■ WRITTEN PROBLEM
Only the lines from the line with "f = b.bm.faces.new((A[q], A[(q+1)" through the line with "NY = Vector((0, -1, 0));" should be copied, exactly as they appear, with both ends kept.

■ MATERIAL PROVIDED
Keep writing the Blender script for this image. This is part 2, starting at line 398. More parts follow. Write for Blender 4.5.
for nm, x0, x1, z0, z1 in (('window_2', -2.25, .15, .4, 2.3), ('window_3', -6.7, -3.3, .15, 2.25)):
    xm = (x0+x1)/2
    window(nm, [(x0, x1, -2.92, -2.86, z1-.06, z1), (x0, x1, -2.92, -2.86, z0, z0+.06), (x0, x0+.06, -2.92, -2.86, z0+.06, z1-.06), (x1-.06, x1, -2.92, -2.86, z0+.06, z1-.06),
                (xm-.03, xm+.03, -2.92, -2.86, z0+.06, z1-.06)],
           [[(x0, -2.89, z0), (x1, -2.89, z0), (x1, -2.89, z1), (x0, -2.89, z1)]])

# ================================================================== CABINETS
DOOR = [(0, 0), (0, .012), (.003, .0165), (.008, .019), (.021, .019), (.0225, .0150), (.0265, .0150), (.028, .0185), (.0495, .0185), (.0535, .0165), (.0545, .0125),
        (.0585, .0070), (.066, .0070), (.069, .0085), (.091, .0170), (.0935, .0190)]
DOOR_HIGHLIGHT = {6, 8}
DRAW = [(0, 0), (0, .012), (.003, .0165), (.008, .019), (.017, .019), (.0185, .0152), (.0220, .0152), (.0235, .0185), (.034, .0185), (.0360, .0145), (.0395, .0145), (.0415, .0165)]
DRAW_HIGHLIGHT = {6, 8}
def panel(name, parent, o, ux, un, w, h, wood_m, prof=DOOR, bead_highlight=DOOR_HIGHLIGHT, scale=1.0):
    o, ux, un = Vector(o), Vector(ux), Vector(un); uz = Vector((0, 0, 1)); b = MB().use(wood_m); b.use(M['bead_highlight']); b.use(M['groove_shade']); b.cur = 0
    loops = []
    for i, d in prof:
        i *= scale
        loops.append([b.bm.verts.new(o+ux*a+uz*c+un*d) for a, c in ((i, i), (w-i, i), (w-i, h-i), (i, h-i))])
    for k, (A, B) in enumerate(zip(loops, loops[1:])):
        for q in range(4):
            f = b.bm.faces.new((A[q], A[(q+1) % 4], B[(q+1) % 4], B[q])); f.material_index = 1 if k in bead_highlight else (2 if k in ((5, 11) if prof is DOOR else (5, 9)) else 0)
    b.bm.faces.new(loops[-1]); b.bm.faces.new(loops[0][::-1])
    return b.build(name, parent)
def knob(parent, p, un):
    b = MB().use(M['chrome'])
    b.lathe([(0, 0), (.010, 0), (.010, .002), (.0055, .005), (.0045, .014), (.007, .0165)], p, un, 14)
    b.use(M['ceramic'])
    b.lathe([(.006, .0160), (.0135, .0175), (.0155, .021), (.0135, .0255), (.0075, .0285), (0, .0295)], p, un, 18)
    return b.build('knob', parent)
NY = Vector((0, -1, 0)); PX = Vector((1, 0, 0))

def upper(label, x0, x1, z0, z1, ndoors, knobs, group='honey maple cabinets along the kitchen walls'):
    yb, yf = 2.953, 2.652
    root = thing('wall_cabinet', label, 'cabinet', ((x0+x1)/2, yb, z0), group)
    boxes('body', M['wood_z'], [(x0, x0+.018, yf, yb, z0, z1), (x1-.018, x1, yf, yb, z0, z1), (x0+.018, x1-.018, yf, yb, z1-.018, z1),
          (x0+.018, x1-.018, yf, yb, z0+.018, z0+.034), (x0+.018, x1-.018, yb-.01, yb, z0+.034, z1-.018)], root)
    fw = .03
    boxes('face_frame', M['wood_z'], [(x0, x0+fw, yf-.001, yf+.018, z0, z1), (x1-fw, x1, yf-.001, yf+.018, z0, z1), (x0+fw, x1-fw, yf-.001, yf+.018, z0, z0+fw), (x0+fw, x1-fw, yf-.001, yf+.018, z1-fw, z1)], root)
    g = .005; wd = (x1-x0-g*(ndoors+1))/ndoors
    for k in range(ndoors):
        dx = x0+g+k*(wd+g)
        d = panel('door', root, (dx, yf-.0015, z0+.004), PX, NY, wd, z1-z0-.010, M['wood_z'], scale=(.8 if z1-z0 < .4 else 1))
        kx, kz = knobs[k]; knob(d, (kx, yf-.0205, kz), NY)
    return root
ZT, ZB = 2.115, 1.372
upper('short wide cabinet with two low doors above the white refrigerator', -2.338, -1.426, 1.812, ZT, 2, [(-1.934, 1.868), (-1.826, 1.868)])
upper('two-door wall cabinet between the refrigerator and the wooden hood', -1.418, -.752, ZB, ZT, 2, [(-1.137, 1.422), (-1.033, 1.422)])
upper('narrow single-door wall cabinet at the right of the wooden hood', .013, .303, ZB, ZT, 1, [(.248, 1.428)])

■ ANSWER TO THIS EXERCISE
            f = b.bm.faces.new((A[q], A[(q+1) % 4], B[(q+1) % 4], B[q])); f.material_index = 1 if k in bead_highlight else (2 if k in ((5, 11) if prof is DOOR else (5, 9)) else 0)
    b.bm.faces.new(loops[-1]); b.bm.faces.new(loops[0][::-1])
    return b.build(name, parent)
def knob(parent, p, un):
    b = MB().use(M['chrome'])
    b.lathe([(0, 0), (.010, 0), (.010, .002), (.0055, .005), (.0045, .014), (.007, .0165)], p, un, 14)
    b.use(M['ceramic'])
    b.lathe([(.006, .0160), (.0135, .0175), (.0155, .021), (.0135, .0255), (.0075, .0285), (0, .0295)], p, un, 18)
    return b.build('knob', parent)
NY = Vector((0, -1, 0)); PX = Vector((1, 0, 0))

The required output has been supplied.